# TASK DESCRIPTION
Copy exactly the lines from the first line of the records below through the line containing "return (f(r), f(g), f(b), 1.0)", including both, and nothing else.

# EXTRACTED ENTRIES
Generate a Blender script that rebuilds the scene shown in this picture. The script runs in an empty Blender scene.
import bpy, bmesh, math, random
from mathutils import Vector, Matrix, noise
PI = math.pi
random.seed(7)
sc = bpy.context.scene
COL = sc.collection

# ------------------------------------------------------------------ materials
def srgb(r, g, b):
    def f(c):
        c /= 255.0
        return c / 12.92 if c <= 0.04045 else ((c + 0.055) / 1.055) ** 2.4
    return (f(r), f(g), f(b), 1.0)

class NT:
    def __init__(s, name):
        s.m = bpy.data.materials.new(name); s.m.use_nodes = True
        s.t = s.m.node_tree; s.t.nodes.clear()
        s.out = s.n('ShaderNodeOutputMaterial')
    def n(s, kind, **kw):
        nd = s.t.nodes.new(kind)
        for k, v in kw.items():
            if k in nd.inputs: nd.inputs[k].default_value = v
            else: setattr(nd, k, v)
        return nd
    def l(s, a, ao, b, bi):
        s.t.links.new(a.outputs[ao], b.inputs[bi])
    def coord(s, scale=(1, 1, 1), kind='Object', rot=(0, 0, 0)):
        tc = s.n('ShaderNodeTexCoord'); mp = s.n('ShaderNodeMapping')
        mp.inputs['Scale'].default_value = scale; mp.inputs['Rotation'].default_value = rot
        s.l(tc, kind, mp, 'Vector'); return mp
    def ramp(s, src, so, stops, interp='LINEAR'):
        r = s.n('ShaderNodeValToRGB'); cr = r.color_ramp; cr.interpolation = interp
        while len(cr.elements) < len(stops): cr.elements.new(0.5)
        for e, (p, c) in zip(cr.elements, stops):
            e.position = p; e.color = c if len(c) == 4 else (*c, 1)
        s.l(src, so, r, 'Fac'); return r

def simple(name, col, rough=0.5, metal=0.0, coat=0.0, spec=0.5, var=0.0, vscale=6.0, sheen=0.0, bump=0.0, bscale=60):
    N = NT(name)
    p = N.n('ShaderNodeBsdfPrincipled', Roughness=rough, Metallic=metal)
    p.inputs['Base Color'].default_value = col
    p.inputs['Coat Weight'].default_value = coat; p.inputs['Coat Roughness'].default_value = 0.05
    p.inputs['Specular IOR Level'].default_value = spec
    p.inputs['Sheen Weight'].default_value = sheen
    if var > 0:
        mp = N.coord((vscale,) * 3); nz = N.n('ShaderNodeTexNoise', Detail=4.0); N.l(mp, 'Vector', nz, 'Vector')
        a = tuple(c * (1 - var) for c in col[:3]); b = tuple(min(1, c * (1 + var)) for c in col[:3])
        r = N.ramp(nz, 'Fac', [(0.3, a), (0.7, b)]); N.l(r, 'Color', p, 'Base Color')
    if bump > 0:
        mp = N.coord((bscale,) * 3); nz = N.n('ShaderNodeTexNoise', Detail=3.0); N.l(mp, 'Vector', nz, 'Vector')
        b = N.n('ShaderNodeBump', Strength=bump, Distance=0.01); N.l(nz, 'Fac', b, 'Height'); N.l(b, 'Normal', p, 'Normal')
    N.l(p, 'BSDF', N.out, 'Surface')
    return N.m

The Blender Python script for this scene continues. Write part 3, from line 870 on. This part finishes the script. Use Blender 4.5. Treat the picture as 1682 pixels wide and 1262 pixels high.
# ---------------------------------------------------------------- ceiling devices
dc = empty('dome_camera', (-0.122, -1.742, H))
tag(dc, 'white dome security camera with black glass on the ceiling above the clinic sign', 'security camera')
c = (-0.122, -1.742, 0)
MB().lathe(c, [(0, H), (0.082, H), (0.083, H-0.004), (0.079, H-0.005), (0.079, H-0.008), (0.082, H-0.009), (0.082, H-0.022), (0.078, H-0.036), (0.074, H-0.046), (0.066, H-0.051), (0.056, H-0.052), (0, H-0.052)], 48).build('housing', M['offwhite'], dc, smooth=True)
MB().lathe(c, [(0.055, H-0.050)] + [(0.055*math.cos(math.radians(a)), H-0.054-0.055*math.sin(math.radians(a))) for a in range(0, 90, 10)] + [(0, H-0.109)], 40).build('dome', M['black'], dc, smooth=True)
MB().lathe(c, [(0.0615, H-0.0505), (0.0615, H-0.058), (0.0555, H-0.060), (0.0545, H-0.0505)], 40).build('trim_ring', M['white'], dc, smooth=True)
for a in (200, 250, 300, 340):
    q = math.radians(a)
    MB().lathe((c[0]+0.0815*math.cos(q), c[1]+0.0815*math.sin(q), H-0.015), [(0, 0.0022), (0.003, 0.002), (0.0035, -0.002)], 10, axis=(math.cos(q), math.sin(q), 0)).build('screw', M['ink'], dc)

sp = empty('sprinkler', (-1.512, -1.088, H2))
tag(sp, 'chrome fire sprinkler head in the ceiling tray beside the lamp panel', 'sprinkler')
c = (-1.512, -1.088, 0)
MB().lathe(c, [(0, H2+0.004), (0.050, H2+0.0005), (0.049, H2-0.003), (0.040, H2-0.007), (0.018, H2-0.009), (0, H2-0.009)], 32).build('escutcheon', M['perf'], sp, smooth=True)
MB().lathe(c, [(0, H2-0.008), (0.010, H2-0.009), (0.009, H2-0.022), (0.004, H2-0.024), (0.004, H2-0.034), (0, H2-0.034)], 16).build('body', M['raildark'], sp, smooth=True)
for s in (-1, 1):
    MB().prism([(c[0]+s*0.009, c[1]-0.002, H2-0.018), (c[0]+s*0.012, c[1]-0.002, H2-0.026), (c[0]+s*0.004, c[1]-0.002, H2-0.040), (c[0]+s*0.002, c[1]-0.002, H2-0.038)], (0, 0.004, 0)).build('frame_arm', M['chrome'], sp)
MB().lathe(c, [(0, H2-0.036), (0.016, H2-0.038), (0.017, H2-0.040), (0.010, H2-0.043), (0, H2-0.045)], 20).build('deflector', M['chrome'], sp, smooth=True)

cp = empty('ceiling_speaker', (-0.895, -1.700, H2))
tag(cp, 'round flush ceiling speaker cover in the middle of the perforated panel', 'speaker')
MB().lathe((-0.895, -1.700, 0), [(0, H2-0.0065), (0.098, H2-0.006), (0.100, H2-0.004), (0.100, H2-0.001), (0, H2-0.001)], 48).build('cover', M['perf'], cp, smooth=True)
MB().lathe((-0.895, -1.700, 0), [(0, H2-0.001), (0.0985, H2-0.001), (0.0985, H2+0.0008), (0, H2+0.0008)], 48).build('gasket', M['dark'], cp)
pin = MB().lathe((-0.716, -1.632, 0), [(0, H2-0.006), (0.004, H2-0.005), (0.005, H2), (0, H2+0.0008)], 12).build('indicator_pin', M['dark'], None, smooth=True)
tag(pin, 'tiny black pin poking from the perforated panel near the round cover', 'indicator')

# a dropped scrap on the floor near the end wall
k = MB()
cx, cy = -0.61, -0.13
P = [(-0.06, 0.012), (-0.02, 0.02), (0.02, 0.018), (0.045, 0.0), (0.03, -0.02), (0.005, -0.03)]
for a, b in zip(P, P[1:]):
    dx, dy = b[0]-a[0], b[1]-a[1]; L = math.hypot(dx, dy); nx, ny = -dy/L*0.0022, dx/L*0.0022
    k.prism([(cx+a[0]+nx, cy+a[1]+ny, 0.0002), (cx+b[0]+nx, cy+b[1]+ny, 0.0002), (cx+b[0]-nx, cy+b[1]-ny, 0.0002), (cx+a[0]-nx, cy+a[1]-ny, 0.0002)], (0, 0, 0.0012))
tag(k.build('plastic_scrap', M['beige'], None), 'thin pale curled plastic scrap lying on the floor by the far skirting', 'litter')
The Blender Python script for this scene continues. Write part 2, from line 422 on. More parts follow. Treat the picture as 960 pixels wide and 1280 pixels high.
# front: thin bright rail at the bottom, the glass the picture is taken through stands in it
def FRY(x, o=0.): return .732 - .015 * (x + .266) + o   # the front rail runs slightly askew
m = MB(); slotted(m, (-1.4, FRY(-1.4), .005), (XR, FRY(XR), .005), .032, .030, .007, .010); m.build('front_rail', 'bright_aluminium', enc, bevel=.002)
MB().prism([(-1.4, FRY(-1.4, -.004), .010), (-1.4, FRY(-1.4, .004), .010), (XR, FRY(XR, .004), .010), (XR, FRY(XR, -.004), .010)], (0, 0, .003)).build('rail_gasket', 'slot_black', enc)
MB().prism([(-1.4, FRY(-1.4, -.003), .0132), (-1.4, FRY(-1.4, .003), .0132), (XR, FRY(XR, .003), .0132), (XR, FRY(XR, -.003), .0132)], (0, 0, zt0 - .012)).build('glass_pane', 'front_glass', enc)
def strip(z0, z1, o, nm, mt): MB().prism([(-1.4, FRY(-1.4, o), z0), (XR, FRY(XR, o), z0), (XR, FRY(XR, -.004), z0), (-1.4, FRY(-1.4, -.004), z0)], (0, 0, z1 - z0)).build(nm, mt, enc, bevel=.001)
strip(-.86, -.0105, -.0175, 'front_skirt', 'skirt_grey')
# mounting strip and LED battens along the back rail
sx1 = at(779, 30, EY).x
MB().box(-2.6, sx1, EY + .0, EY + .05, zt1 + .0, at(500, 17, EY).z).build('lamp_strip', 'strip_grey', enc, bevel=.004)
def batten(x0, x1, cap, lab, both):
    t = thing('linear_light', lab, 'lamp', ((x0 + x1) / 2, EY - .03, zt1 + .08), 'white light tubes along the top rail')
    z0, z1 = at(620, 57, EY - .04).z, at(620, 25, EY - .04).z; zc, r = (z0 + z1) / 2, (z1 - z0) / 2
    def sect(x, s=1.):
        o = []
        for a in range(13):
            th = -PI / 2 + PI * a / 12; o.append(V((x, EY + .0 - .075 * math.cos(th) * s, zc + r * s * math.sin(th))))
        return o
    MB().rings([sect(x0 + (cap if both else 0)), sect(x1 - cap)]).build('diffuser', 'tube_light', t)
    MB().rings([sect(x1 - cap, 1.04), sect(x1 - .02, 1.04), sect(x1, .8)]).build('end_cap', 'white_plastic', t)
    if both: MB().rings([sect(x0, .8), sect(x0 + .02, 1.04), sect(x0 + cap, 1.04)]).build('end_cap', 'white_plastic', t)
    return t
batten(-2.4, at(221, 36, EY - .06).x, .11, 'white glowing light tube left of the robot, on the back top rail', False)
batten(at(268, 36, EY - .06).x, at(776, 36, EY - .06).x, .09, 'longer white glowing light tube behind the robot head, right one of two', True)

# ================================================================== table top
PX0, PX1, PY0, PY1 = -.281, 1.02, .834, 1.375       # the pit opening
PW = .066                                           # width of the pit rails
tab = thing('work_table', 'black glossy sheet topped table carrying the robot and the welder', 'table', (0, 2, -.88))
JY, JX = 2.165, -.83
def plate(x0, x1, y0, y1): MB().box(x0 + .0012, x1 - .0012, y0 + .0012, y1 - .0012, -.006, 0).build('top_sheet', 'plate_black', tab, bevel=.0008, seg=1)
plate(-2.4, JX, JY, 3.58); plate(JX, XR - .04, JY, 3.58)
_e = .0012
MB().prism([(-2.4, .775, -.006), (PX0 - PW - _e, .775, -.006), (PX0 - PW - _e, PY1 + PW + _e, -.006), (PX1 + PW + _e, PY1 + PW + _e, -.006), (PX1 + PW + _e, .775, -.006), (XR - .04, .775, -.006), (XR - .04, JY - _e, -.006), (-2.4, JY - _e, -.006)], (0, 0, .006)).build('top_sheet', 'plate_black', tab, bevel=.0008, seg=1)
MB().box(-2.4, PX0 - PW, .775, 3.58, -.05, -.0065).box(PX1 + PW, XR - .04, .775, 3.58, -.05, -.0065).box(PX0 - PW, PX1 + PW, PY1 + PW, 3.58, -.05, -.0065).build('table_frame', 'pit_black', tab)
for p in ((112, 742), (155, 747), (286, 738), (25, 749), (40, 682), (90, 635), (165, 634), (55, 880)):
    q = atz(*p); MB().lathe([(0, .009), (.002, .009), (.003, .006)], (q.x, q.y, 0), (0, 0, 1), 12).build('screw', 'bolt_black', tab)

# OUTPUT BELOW
Generate a Blender script that rebuilds the scene shown in this picture. The script runs in an empty Blender scene.
import bpy, bmesh, math, random
from mathutils import Vector, Matrix, noise
PI = math.pi
random.seed(7)
sc = bpy.context.scene
COL = sc.collection

# ------------------------------------------------------------------ materials
def srgb(r, g, b):
    def f(c):
        c /= 255.0
        return c / 12.92 if c <= 0.04045 else ((c + 0.055) / 1.055) ** 2.4
    return (f(r), f(g), f(b), 1.0)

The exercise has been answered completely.